The transformation of n-butenes and of isobutene was carried out at 350 degrees C on a fresh H-FER zeolite (Si/Al = 13.8) with various contact times so as to obtain a large range of conversion (from 5 to 65%). With both reactants the skeletal isomerization was accompanied by the formation of various products. The skeletal isomer, propene, pentenes, octenes (traces), and n-butane (from n-butenes) or isobutane (traces from isobutene) appeared as primary products. The simultaneous formation of the skeletal isomer and of propene and pentenes proved that we were in the presence of a dimerization-cracking process. Moreover, the low amount of octenes in the products showed that dimerization was the limiting step of the process. The dimerization step involved two secondary carbenium ions, which explained its slow rate. The dimer was rapidly isomerized through Type A (alkyl shift) or Type B (via protonated cyclopropanes) isomerization into the other octenes.
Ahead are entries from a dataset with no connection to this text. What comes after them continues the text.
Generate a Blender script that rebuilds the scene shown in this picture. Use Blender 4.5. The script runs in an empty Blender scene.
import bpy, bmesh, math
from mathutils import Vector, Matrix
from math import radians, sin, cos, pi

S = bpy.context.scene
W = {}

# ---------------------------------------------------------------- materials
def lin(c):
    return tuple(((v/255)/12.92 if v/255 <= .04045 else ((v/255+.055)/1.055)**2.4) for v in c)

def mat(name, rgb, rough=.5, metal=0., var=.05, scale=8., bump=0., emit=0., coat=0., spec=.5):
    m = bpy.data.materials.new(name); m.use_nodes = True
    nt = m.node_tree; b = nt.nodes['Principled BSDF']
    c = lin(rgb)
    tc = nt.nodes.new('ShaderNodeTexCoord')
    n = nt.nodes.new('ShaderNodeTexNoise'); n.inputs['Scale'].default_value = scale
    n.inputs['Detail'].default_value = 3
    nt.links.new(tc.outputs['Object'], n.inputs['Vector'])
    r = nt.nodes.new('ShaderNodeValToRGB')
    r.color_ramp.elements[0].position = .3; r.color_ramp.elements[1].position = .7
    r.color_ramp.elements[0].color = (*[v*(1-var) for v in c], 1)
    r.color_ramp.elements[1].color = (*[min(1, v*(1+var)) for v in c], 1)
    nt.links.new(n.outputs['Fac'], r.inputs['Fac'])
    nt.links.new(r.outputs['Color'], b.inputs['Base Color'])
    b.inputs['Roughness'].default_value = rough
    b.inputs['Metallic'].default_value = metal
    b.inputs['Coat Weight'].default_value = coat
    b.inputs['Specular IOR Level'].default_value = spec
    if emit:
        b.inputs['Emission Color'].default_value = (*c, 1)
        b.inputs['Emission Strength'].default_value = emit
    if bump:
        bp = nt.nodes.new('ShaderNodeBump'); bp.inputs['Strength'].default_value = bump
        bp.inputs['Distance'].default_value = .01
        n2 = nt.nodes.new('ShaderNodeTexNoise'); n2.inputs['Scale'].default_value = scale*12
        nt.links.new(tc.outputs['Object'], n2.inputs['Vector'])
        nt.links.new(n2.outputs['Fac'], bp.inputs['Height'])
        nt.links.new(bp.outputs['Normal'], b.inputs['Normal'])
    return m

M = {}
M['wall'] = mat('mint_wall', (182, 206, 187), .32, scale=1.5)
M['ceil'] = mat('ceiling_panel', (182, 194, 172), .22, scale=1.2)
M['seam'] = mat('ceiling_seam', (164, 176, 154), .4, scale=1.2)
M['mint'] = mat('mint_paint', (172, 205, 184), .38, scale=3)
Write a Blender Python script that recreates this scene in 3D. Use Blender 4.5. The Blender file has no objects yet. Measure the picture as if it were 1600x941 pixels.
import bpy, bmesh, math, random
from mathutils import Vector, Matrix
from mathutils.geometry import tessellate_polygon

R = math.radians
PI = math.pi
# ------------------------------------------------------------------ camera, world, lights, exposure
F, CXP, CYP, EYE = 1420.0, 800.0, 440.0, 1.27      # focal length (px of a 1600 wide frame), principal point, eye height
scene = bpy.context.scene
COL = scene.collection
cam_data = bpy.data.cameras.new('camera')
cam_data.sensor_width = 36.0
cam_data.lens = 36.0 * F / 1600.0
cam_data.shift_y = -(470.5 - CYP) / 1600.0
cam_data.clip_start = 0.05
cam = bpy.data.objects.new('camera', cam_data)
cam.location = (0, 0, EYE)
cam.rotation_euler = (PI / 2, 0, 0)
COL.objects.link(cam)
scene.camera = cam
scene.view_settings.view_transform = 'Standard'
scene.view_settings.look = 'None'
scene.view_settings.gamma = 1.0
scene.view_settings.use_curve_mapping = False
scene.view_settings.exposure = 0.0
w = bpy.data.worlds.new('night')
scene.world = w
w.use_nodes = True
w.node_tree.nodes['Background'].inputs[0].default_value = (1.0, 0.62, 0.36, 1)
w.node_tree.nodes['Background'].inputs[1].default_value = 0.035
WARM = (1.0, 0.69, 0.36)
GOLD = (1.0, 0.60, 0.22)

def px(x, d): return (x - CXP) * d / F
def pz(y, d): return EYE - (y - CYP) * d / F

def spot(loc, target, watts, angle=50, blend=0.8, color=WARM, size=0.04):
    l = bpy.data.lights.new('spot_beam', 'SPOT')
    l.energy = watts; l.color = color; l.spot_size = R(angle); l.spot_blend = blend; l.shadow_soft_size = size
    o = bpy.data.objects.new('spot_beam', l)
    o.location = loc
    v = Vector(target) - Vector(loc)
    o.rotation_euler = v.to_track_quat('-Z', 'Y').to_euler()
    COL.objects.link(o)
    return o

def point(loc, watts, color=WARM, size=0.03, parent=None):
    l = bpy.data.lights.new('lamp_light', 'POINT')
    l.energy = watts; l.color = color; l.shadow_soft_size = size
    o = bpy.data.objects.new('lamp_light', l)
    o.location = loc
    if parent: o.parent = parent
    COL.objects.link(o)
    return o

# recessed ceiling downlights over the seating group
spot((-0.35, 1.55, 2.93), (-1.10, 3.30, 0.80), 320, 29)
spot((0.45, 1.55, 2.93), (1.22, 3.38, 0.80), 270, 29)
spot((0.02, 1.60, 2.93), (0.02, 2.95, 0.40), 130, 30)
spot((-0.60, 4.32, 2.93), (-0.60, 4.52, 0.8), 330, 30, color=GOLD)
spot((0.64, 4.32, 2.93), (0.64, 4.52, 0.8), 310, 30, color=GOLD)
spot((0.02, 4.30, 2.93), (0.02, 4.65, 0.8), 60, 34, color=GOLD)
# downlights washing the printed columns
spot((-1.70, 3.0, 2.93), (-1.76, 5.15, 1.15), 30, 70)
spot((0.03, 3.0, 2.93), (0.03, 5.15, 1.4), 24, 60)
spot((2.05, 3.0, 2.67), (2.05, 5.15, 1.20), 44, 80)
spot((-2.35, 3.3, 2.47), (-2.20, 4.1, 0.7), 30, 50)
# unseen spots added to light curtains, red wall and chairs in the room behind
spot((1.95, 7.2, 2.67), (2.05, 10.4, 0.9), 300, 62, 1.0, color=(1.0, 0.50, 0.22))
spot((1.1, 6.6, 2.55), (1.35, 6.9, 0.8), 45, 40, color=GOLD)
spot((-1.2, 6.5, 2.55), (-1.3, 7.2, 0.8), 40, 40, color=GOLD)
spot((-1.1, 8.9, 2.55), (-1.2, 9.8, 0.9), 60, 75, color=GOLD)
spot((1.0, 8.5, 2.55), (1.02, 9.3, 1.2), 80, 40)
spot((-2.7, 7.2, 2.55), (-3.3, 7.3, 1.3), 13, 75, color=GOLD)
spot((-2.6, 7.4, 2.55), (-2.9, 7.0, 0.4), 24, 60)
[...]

Lastly octenes with a trimethylpentane or a dimethylhexane skeleton were rapidly cracked into isobutene, propene, and pentenes through Type A (involving two tertiary carbenium ions) and Type B (involving one tertiary and one secondary carbenium ions) mechanisms. The transformation of n-pentenes and of n-octenes confirmed the high rate of the Type A and B isomerization and cracking steps. The slow rate of octene formation from butenes was also due to an inhibition of the diffusion of branched octenes in the narrow pores of H-FER. The shape selectivity of H-FER was also responsible for the very slow formation of isobutane by hydrogen transfer from coke precursors to isobutene and for the unexpected slow formation of propene and of pentenes from isobutene. (C) 1996 Academic Press, Inc.